Design and Development of MEMS Sensors Based Inertial Navigation Systems for Aerial Vehicles: A Case Study

Abstract

Background & Objective: MEMS sensors are rapidly growing as a sensing technology in all spheres of science and engineering. MEMS technology is playing an important role in avionics for miniaturization of systems and MEMS based Inertial Navigation System (INS) is one of the example. The situational awareness and performance of an aerial vehicle is computed with the help of an INS. This paper describes the case study for design of MEMS based low cost rugged INS for aerial vehicles. The 9 Degrees of Freedom (DOF) that are obtained from the sensors provide an inaccurate attitude information of aerial vehicles due to presence of external accelerations and the gyroscopic drifts in MEMS sensors.

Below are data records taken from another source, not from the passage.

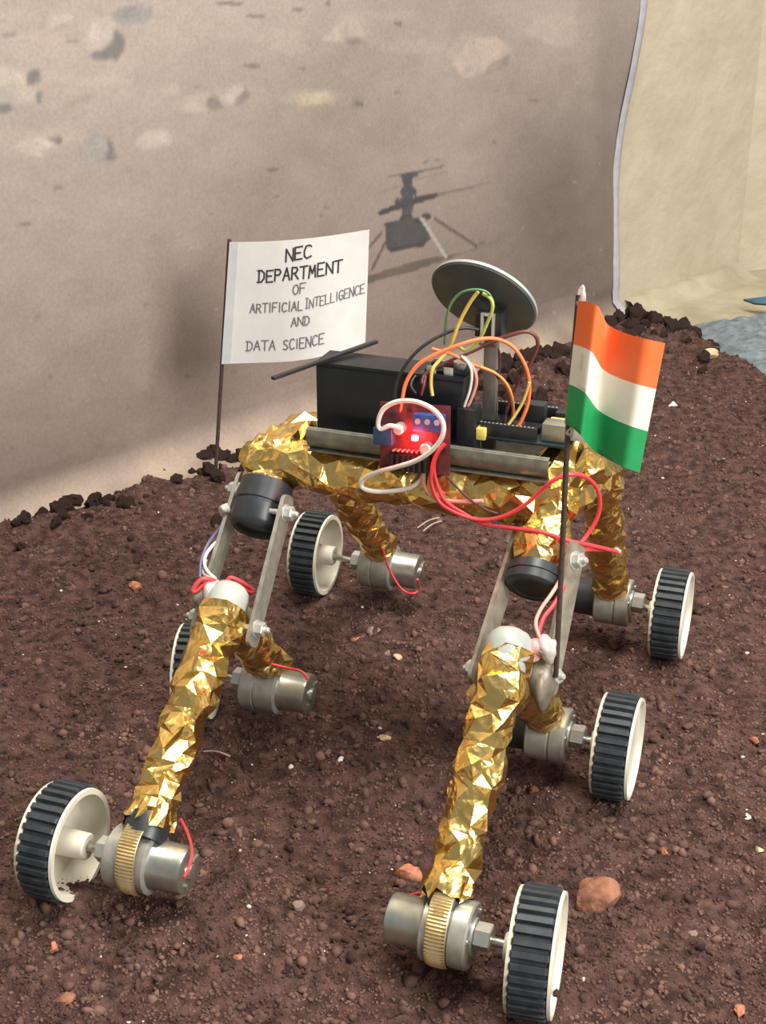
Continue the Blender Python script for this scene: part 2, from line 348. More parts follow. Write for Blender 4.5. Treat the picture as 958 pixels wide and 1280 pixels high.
def soften(n):
    global base
    for _ in range(n):
        p = np.pad(base, ((1, 1), (1, 1), (0, 0)), 'edge'); base = (p[:-2, 1:-1] + p[2:, 1:-1] + p[1:-1, :-2] + p[1:-1, 2:] + 2 * p[1:-1, 1:-1]) / 6
soften(2)
for i, (x, y, rx, ry) in enumerate([(75, 176, 5, 5), (74, 234, 6, 3), (346, 246, 4, 2), (340, 212, 8, 3), (410, 260, 4, 2), (404, 270, 2, 2), (260, 305, 3, 2), (33, 280, 9, 3), (312, 82, 10, 3), (376, 85, 6, 2), (262, 267, 3, 2), (663, 125, 7, 2), (548, 200, 4, 2), (533, 203, 4, 2),
                                    (500, 30, 6, 3), (318, 20, 12, 3), (285, 4, 16, 3), (370, 12, 8, 3), (408, 4, 4, 4), (452, 130, 7, 4), (245, 108, 5, 2), (92, 52, 8, 2), (500, 116, 5, 2), (620, 178, 3, 2), (745, 172, 5, 2), (60, 470, 4, 2), (160, 510, 4, 2), (120, 556, 6, 3), (235, 470, 5, 2), (295, 466, 4, 2), (330, 540, 4, 2), (46, 395, 4, 2), (180, 380, 4, 2)]):
    blob(x, y, rx, ry, (122, 108, 98), 0.8, 200 + i)
r_ = random.Random(5)
for i in range(260):
    x, y = r_.uniform(0, 780), r_.uniform(0, 600)
    if y > 640 - x * 0.33: continue
    blob(x, y, r_.uniform(1.0, 3.2), r_.uniform(0.8, 1.6), r_.choice([(126, 110, 100), (182, 162, 144), (134, 116, 104)]), 0.5, 500 + i, 8)
# soft dark shade of the folds, painted into the right of the print
shade_band = np.exp(-(((U2 - buz(700, 240)[0]) / 0.13) ** 2 + ((zz - buz(700, 240)[1]) / 0.11) ** 2))
base *= (1 - 0.20 * shade_band)[..., None]
# the printed drone: ground shadow, rotor blades, mast, box body, legs
DK, DK2 = (66, 64, 64), (76, 74, 76)
line((455, 352), (520, 332), 9, (94, 84, 78), 0.85, 11); line((520, 332), (566, 318), 11, (94, 84, 78), 0.85, 4); line((548, 324), (622, 299), 3, (116, 102, 92), 0.75, 1.5)
line((476, 268), (510, 255), 6, DK, 0.95, 8); line((510, 255), (546, 243), 9, DK, 0.95, 6); line((546, 243), (612, 227), 5, (110, 100, 94), 0.75, 1.5)
line((488, 221), (515, 217), 2, DK2, 0.8, 4); line((515, 217), (555, 207), 4, DK2, 0.8, 1.5); line((470, 245), (505, 232), 1.5, (128, 116, 108), 0.7, 3); line((520, 224), (560, 214), 2, (124, 112, 104), 0.7, 1)
paint([(503, 219), (518, 215), (526, 219), (518, 223), (517, 232), (523, 238), (518, 244), (518, 262), (514, 272), (505, 270), (505, 246), (502, 240), (507, 232)], DK2, 0.95)
line((500, 247), (500, 258), 3, DK2); line((520, 236), (521, 248), 3, DK2)
paint([(496, 252), (505, 248), (505, 258), (498, 262)], DK2, 0.9)
paint([(502, 272), (516, 267), (518, 274), (503, 277)], DK, 0.9)
paint([(484, 281), (492, 277), (524, 272), (530, 276), (538, 298), (530, 306), (490, 315), (484, 310)], DK2, 0.95, 0.06)
paint([(488, 311), (532, 302), (530, 308), (490, 316)], (66, 62, 62), 0.8)
blob(533, 270, 6, 4, DK, 0.95, 3); blob(523, 276, 5, 4, (74, 70, 70), 0.9, 4); blob(488, 282, 5, 4, (74, 70, 70), 0.9, 5)
line((480, 291), (460, 314), 3, (96, 86, 80)); line((484, 303), (466, 338), 3, (96, 86, 80)); line((542, 273), (591, 307), 3.2, (92, 82, 76))
line((527, 273), (556, 322), 3, (176, 170, 164)); line((535, 276), (537, 286), 2.5, (150, 142, 136)); blob(597, 303, 5, 2.5, (112, 98, 90), 0.9, 6)
soften(1)
col = np.ones((U.size, 4), np.float32); col[:, :3] = np.clip(base.reshape(-1, 3), 0, 1)
at_ = bme.attributes.new('print', 'FLOAT_COLOR', 'POINT'); at_.data.foreach_set('color', col.reshape(-1))
ban = empty('printed_banner', tuple(W0 + WD * 0.5 + Vector((0, 0, FLOOR))))
ban_inv = Matrix.Translation(-Vector(ban.location))
bo = link('sheet', bme, ban); bme.transform(ban_inv)
tag(ban, 'wide printed banner of a rocky desert with a small drone, hung along the wall', 'banner')
# light hem strip down the right edge
hem = MB(); hv = []
rows = [i for i in range(0, len(wz), 6)] + [len(wz) - 1]
for i in rows:
    p = Vector(BP[i, -1]); wdt = 0.0125
    for du, dn in ((-wdt, 0.0012), (-wdt * 0.5, 0.0035), (0.001, 0.0022), (0.0025, -0.0015)): hv.append(p + WD * du + WN * dn)
hem.add(hv, [(i * 4 + j, i * 4 + j + 1, (i + 1) * 4 + j + 1, (i + 1) * 4 + j) for i in range(len(rows) - 1) for j in range(3)])
ho = hem.build('hem', 'hem', ban, 60); ho.data.transform(ban_inv); ho['label'] = 'pale grey stitched hem'

# ------------------------------------------------------------------ soil bed
EDGE = [(-0.75, 0.93), (-0.3588, 1.262)] + [tuple(on_level(x, y, 0.004)[:2]) for x, y in ((60, 630), (130, 611), (184, 595), (240, 588), (300, 581), (360, 560), (560, 474), (600, 455), (640, 442), (685, 427), (720, 410), (765, 393), (800, 391), (850, 403), (895, 427), (958, 452))] + [(0.56, 1.5), (0.62, 1.0), (0.62, 0.2)]
EA = np.array(EDGE)
def edge_dist(x, y):                                         # + inside the soil
    d = np.full(x.shape, 9.0)
    for (x0, y0), (x1, y1) in zip(EDGE[:-1], EDGE[1:]):
        t = np.clip(((x - x0) * (x1 - x0) + (y - y0) * (y1 - y0)) / ((x1 - x0) ** 2 + (y1 - y0) ** 2), 0, 1)
        d = np.minimum(d, np.hypot(x - x0 - t * (x1 - x0), y - y0 - t * (y1 - y0)))
    ins = np.zeros(x.shape, bool); pg = EDGE + [(-0.75, 0.2)]
    for i in range(len(pg)):
        (x0, y0), (x1, y1) = pg[i], pg[(i + 1) % len(pg)]
        if y0 == y1: continue
        ins ^= ((y0 > y) != (y1 > y)) & (x < (x1 - x0) * (y - y0) / (y1 - y0) + x0)
    return np.where(ins, d, -d)
BUMPS = []                                                    # (x, y, radius, height)
def gb(px, py, r, h): p = on_level(px, py, 0); BUMPS.append((p.x, p.y, r, h))
gb(590, 715, 0.018, -0.012); gb(930, 1140, 0.014, -0.007); gb(98, 1118, 0.016, 0.013); gb(650, 1262, 0.022, 0.004); gb(780, 1240, 0.03, 0.006); gb(330, 1180, 0.05, 0.006); gb(480, 990, 0.05, 0.006); gb(870, 640, 0.06, 0.008); gb(100, 700, 0.06, 0.006); gb(40, 1010, 0.05, 0.004); gb(820, 430, 0.06, 0.012); gb(690, 470, 0.05, 0.008); gb(560, 560, 0.06, 0.004); gb(520, 760, 0.05, -0.004)
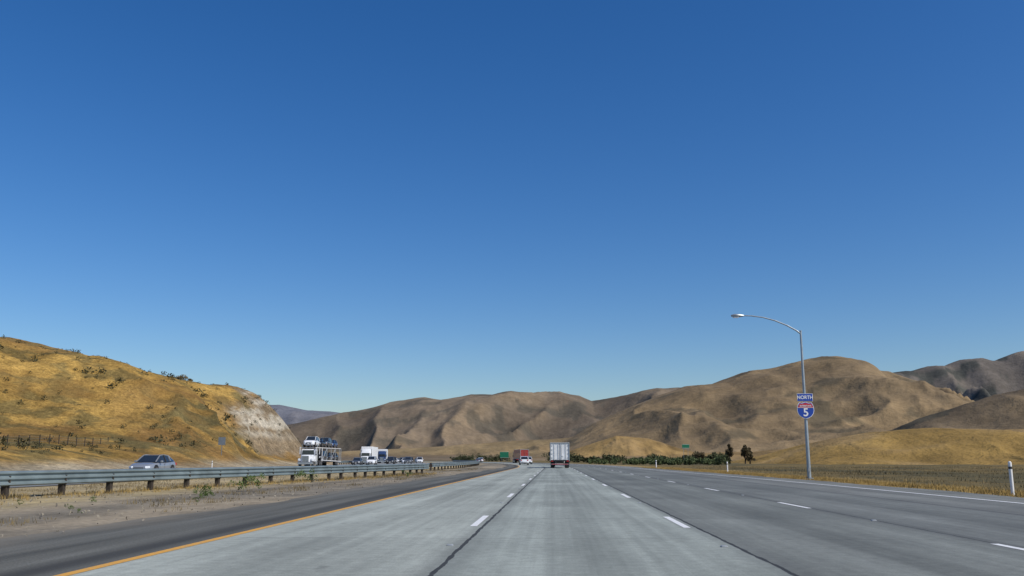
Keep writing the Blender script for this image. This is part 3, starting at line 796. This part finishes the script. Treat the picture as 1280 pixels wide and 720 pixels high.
def tree(x,y,h,r,nm='tree'):
    par=bpy.data.objects.new(nm,None); S.collection.objects.link(par)
    b=B(); b.cyl((x,y,-.3),(x,y,h*.6),.22,M_bark,8,.1); Cc=[];Rr=[]
    for k in range(12):
        t=random.uniform(0,6.28); z0=h*random.uniform(.2,.55); q=(x+math.cos(t)*r*.6,y+math.sin(t)*r*.6,z0+h*.25)
        b.cyl((x,y,z0),q,.07,M_bark,5,.03); Cc.append(q); Rr.append(r*random.uniform(.35,.5))
    for k in range(16): 
        zz=random.uniform(.15,1)*h; rr_=r*(1.1-zz/h)*.9
        Cc.append((x+random.gauss(0,rr_*.6),y+random.gauss(0,rr_*.6),zz)); Rr.append(r*random.uniform(.25,.45))
    t=b.finish('trunk'); t.parent=par
    l=leaf_cloud('crown',Cc,Rr,80,.17,M_leafb,1.1); l.parent=par
tree(49.0,260,5.0,1.2); tree(52.9,258,5.0,1.3); tree(54.4,259,4.0,1.0)
tree(41,262,3.2,1.8)

b=B()
for s in(-1.42,2.25,6.05):
    y=12.6 if s!=6.05 else 18.0
    while y<120: b.box((s+cxs(y),y,.010),(.09,.09,.018),M_trs,.01); y+=12.2
b.finish('pavement_markers')
C=[]
for i in range(1500):
    y=rng.uniform(9,70);u=rng.uniform(-20,-7.6); C.append((u,y,.03))
leaf_cloud('gravel_stones',C,np.full(len(C),.02),2,np.full(len(C),.03),simple('stone',(.25,.22,.17),.9))

# ------------------------------------------------------------ camera, sun, sky
cam=bpy.data.cameras.new('camera'); co=bpy.data.objects.new('camera',cam); S.collection.objects.link(co); S.camera=co
cam.lens=1130/1280*36; cam.sensor_width=36; cam.clip_end=30000; cam.clip_start=.05
co.location=(0,0,1.15)
co.rotation_euler=(math.radians(90+10.72),0,math.radians(2.64))
el=math.radians(43); azs=math.radians(116)
sd=Vector((math.sin(azs)*math.cos(el),math.cos(azs)*math.cos(el),math.sin(el)))
sun=bpy.data.lights.new('sun','SUN'); sun.energy=4.3; sun.angle=math.radians(.53); sun.color=(1,.95,.87)
so=bpy.data.objects.new('sun',sun); S.collection.objects.link(so); so.rotation_euler=sd.to_track_quat('Z','Y').to_euler()
w=bpy.data.worlds.new('World'); S.world=w; w.use_nodes=True; nt=w.node_tree; bg=nt.nodes['Background']
sk=nt.nodes.new('ShaderNodeTexSky'); sk.sky_type='NISHITA'; sk.sun_disc=False; sk.sun_elevation=el; sk.sun_rotation=azs
sk.altitude=100; sk.air_density=1.0; sk.dust_density=.7; sk.ozone_density=4.5
hs=nt.nodes.new('ShaderNodeHueSaturation'); hs.inputs['Hue'].default_value=.508; hs.inputs['Saturation'].default_value=1.3; hs.inputs['Value'].default_value=1.15
nt.links.new(sk.outputs[0],hs.inputs['Color']); nt.links.new(hs.outputs[0],bg.inputs[0]); bg.inputs[1].default_value=.095
S.view_settings.view_transform='Standard'; S.view_settings.look='None'; S.view_settings.exposure=0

In order to overcome such problems and for the precise and reliable computation of orientation information, the error characteristics of accelerometers, magnetometers and gyroscopes have been combined into a sensor fusion algorithm with ‘Kalman Filter’ to compute the accurate orientation information. The processing has been done on STM32F407VGT6 microcontroller board. An accuracy of ± 0.1 degrees is achieved for Roll and Pitch and ± 1.0 degrees for Yaw have been obtained. The experimental results have been obtained in statically (keeping the device in a static position) and dynamically (rotating the device at different angles along roll, pitch and yaw axis) at room temperature of 22°C. Methods: The design is different in a way that it has used a unique combination of trio MEMS sensors network consisting of FXOS8700CQ Accelerometer, FXAS21000 Gyroscope, FXOS8700CQ Magnetometer. Results: The attitude estimation algorithm has been implemented on the 32-bit microcontroller. The information data is processed and displayed on 88.9 mm TFT-LCD through Graphical User Interface (GUI).